*Exercise brief*. Exact reproduction of the data is required, with images excluded.

## Start Data block

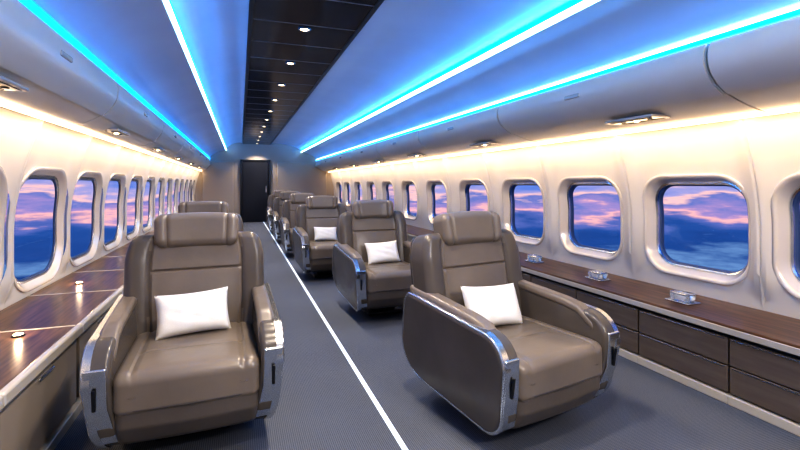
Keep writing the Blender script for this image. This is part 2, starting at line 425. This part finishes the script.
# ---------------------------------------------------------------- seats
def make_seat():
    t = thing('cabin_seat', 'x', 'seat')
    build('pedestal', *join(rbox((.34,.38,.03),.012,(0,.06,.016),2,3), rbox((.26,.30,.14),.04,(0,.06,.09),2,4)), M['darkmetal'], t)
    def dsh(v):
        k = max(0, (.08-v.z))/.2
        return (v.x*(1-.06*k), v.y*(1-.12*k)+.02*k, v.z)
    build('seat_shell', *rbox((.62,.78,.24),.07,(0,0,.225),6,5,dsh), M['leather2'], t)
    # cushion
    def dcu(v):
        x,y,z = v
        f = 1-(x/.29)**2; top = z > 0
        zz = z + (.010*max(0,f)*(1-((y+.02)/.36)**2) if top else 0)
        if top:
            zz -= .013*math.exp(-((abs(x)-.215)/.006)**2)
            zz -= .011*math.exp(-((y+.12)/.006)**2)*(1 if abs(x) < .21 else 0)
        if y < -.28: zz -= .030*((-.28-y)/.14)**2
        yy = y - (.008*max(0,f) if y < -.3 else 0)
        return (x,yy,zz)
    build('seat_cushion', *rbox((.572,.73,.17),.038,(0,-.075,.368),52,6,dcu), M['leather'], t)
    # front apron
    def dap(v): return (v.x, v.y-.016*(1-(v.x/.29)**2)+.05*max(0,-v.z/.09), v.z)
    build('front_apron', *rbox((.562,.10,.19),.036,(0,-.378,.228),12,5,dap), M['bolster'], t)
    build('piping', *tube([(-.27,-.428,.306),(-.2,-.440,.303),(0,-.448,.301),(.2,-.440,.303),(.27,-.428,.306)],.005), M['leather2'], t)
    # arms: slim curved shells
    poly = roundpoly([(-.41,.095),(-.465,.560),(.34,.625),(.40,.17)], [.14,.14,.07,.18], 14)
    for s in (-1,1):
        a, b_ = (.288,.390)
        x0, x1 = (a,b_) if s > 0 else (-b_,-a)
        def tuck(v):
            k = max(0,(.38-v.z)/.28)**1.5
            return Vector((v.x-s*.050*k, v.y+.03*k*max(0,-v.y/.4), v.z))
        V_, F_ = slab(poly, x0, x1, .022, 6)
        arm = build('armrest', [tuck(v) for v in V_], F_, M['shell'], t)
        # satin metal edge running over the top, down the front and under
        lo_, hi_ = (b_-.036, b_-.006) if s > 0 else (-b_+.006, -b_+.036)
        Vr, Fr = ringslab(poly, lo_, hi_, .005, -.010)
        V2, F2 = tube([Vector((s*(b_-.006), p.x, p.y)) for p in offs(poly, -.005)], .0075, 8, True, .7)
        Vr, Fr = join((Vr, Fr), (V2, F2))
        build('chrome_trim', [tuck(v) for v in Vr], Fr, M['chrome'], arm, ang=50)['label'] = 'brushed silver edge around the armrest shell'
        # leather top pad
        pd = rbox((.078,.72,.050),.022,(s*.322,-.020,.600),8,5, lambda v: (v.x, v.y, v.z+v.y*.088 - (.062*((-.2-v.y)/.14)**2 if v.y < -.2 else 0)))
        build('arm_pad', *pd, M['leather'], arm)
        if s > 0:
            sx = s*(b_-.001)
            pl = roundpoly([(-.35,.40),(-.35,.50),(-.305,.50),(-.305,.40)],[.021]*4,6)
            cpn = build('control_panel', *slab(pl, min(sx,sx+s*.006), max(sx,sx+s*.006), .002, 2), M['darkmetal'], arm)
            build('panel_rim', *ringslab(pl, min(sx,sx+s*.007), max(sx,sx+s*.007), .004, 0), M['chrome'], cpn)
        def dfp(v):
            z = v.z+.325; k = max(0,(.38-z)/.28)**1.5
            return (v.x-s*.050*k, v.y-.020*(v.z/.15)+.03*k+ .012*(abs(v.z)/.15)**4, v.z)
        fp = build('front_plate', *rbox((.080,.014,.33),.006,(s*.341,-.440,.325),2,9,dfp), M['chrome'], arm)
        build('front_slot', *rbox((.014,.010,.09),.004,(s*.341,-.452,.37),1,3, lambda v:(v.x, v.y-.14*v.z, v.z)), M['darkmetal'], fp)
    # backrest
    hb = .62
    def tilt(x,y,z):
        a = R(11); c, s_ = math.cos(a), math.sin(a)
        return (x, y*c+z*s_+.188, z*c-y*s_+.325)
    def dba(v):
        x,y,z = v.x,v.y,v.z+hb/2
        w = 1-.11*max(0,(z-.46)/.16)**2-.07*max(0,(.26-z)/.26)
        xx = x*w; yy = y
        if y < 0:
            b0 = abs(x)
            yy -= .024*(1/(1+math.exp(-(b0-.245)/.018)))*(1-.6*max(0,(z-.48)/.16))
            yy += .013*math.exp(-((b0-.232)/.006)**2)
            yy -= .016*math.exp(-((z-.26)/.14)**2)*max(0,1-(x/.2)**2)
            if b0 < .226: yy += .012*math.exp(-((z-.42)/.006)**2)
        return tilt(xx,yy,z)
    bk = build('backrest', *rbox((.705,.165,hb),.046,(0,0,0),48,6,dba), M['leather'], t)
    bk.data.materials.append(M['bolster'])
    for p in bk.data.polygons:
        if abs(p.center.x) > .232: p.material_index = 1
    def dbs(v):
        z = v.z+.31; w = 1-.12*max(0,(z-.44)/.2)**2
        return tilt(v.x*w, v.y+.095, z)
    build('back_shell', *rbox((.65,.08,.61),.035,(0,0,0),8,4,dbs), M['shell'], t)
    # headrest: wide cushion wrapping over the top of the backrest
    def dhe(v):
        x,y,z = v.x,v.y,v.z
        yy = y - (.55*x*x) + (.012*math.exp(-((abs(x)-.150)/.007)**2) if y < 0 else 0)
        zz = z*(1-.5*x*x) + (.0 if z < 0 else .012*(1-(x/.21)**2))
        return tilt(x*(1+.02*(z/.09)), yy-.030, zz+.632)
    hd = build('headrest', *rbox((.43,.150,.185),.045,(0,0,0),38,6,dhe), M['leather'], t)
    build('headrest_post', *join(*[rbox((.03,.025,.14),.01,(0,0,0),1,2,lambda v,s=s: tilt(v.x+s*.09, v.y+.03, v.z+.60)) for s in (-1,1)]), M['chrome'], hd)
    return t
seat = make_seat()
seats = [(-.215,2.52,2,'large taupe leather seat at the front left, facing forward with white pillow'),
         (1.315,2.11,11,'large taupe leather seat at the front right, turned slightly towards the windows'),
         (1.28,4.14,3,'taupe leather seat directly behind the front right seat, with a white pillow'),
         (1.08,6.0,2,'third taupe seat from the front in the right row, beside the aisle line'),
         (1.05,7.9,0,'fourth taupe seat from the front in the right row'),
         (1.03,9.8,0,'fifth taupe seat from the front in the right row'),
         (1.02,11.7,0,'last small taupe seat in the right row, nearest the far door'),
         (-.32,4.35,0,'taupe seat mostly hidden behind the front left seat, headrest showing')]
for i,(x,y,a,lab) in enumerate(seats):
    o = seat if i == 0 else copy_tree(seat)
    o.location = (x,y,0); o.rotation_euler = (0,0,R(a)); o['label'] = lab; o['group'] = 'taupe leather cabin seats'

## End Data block

*Full solution*.
Keep writing the Blender script for this image. This is part 2, starting at line 425. This part finishes the script.
# ---------------------------------------------------------------- seats
def make_seat():
    t = thing('cabin_seat', 'x', 'seat')
    build('pedestal', *join(rbox((.34,.38,.03),.012,(0,.06,.016),2,3), rbox((.26,.30,.14),.04,(0,.06,.09),2,4)), M['darkmetal'], t)
    def dsh(v):
        k = max(0, (.08-v.z))/.2
        return (v.x*(1-.06*k), v.y*(1-.12*k)+.02*k, v.z)
    build('seat_shell', *rbox((.62,.78,.24),.07,(0,0,.225),6,5,dsh), M['leather2'], t)
    # cushion
    def dcu(v):
        x,y,z = v
        f = 1-(x/.29)**2; top = z > 0
        zz = z + (.010*max(0,f)*(1-((y+.02)/.36)**2) if top else 0)
        if top:
            zz -= .013*math.exp(-((abs(x)-.215)/.006)**2)
            zz -= .011*math.exp(-((y+.12)/.006)**2)*(1 if abs(x) < .21 else 0)
        if y < -.28: zz -= .030*((-.28-y)/.14)**2
        yy = y - (.008*max(0,f) if y < -.3 else 0)
        return (x,yy,zz)
    build('seat_cushion', *rbox((.572,.73,.17),.038,(0,-.075,.368),52,6,dcu), M['leather'], t)
    # front apron
    def dap(v): return (v.x, v.y-.016*(1-(v.x/.29)**2)+.05*max(0,-v.z/.09), v.z)
    build('front_apron', *rbox((.562,.10,.19),.036,(0,-.378,.228),12,5,dap), M['bolster'], t)
    build('piping', *tube([(-.27,-.428,.306),(-.2,-.440,.303),(0,-.448,.301),(.2,-.440,.303),(.27,-.428,.306)],.005), M['leather2'], t)
    # arms: slim curved shells
    poly = roundpoly([(-.41,.095),(-.465,.560),(.34,.625),(.40,.17)], [.14,.14,.07,.18], 14)
    for s in (-1,1):
        a, b_ = (.288,.390)
        x0, x1 = (a,b_) if s > 0 else (-b_,-a)
        def tuck(v):
            k = max(0,(.38-v.z)/.28)**1.5
            return Vector((v.x-s*.050*k, v.y+.03*k*max(0,-v.y/.4), v.z))
        V_, F_ = slab(poly, x0, x1, .022, 6)
        arm = build('armrest', [tuck(v) for v in V_], F_, M['shell'], t)
        # satin metal edge running over the top, down the front and under
        lo_, hi_ = (b_-.036, b_-.006) if s > 0 else (-b_+.006, -b_+.036)
        Vr, Fr = ringslab(poly, lo_, hi_, .005, -.010)
        V2, F2 = tube([Vector((s*(b_-.006), p.x, p.y)) for p in offs(poly, -.005)], .0075, 8, True, .7)
        Vr, Fr = join((Vr, Fr), (V2, F2))
        build('chrome_trim', [tuck(v) for v in Vr], Fr, M['chrome'], arm, ang=50)['label'] = 'brushed silver edge around the armrest shell'
        # leather top pad
        pd = rbox((.078,.72,.050),.022,(s*.322,-.020,.600),8,5, lambda v: (v.x, v.y, v.z+v.y*.088 - (.062*((-.2-v.y)/.14)**2 if v.y < -.2 else 0)))
        build('arm_pad', *pd, M['leather'], arm)
        if s > 0:
            sx = s*(b_-.001)
            pl = roundpoly([(-.35,.40),(-.35,.50),(-.305,.50),(-.305,.40)],[.021]*4,6)
            cpn = build('control_panel', *slab(pl, min(sx,sx+s*.006), max(sx,sx+s*.006), .002, 2), M['darkmetal'], arm)
            build('panel_rim', *ringslab(pl, min(sx,sx+s*.007), max(sx,sx+s*.007), .004, 0), M['chrome'], cpn)
        def dfp(v):
            z = v.z+.325; k = max(0,(.38-z)/.28)**1.5
            return (v.x-s*.050*k, v.y-.020*(v.z/.15)+.03*k+ .012*(abs(v.z)/.15)**4, v.z)
        fp = build('front_plate', *rbox((.080,.014,.33),.006,(s*.341,-.440,.325),2,9,dfp), M['chrome'], arm)
        build('front_slot', *rbox((.014,.010,.09),.004,(s*.341,-.452,.37),1,3, lambda v:(v.x, v.y-.14*v.z, v.z)), M['darkmetal'], fp)
    # backrest
    hb = .62
    def tilt(x,y,z):
        a = R(11); c, s_ = math.cos(a), math.sin(a)
        return (x, y*c+z*s_+.188, z*c-y*s_+.325)
    def dba(v):
        x,y,z = v.x,v.y,v.z+hb/2
        w = 1-.11*max(0,(z-.46)/.16)**2-.07*max(0,(.26-z)/.26)
        xx = x*w; yy = y
        if y < 0:
            b0 = abs(x)
            yy -= .024*(1/(1+math.exp(-(b0-.245)/.018)))*(1-.6*max(0,(z-.48)/.16))
            yy += .013*math.exp(-((b0-.232)/.006)**2)
            yy -= .016*math.exp(-((z-.26)/.14)**2)*max(0,1-(x/.2)**2)
            if b0 < .226: yy += .012*math.exp(-((z-.42)/.006)**2)
        return tilt(xx,yy,z)
    bk = build('backrest', *rbox((.705,.165,hb),.046,(0,0,0),48,6,dba), M['leather'], t)
    bk.data.materials.append(M['bolster'])
    for p in bk.data.polygons:
        if abs(p.center.x) > .232: p.material_index = 1
    def dbs(v):
        z = v.z+.31; w = 1-.12*max(0,(z-.44)/.2)**2
        return tilt(v.x*w, v.y+.095, z)
    build('back_shell', *rbox((.65,.08,.61),.035,(0,0,0),8,4,dbs), M['shell'], t)
    # headrest: wide cushion wrapping over the top of the backrest
    def dhe(v):
        x,y,z = v.x,v.y,v.z
        yy = y - (.55*x*x) + (.012*math.exp(-((abs(x)-.150)/.007)**2) if y < 0 else 0)
        zz = z*(1-.5*x*x) + (.0 if z < 0 else .012*(1-(x/.21)**2))
        return tilt(x*(1+.02*(z/.09)), yy-.030, zz+.632)
    hd = build('headrest', *rbox((.43,.150,.185),.045,(0,0,0),38,6,dhe), M['leather'], t)
    build('headrest_post', *join(*[rbox((.03,.025,.14),.01,(0,0,0),1,2,lambda v,s=s: tilt(v.x+s*.09, v.y+.03, v.z+.60)) for s in (-1,1)]), M['chrome'], hd)
    return t
seat = make_seat()
seats = [(-.215,2.52,2,'large taupe leather seat at the front left, facing forward with white pillow'),
         (1.315,2.11,11,'large taupe leather seat at the front right, turned slightly towards the windows'),
         (1.28,4.14,3,'taupe leather seat directly behind the front right seat, with a white pillow'),
         (1.08,6.0,2,'third taupe seat from the front in the right row, beside the aisle line'),
         (1.05,7.9,0,'fourth taupe seat from the front in the right row'),
         (1.03,9.8,0,'fifth taupe seat from the front in the right row'),
         (1.02,11.7,0,'last small taupe seat in the right row, nearest the far door'),
         (-.32,4.35,0,'taupe seat mostly hidden behind the front left seat, headrest showing')]
for i,(x,y,a,lab) in enumerate(seats):
    o = seat if i == 0 else copy_tree(seat)
    o.location = (x,y,0); o.rotation_euler = (0,0,R(a)); o['label'] = lab; o['group'] = 'taupe leather cabin seats'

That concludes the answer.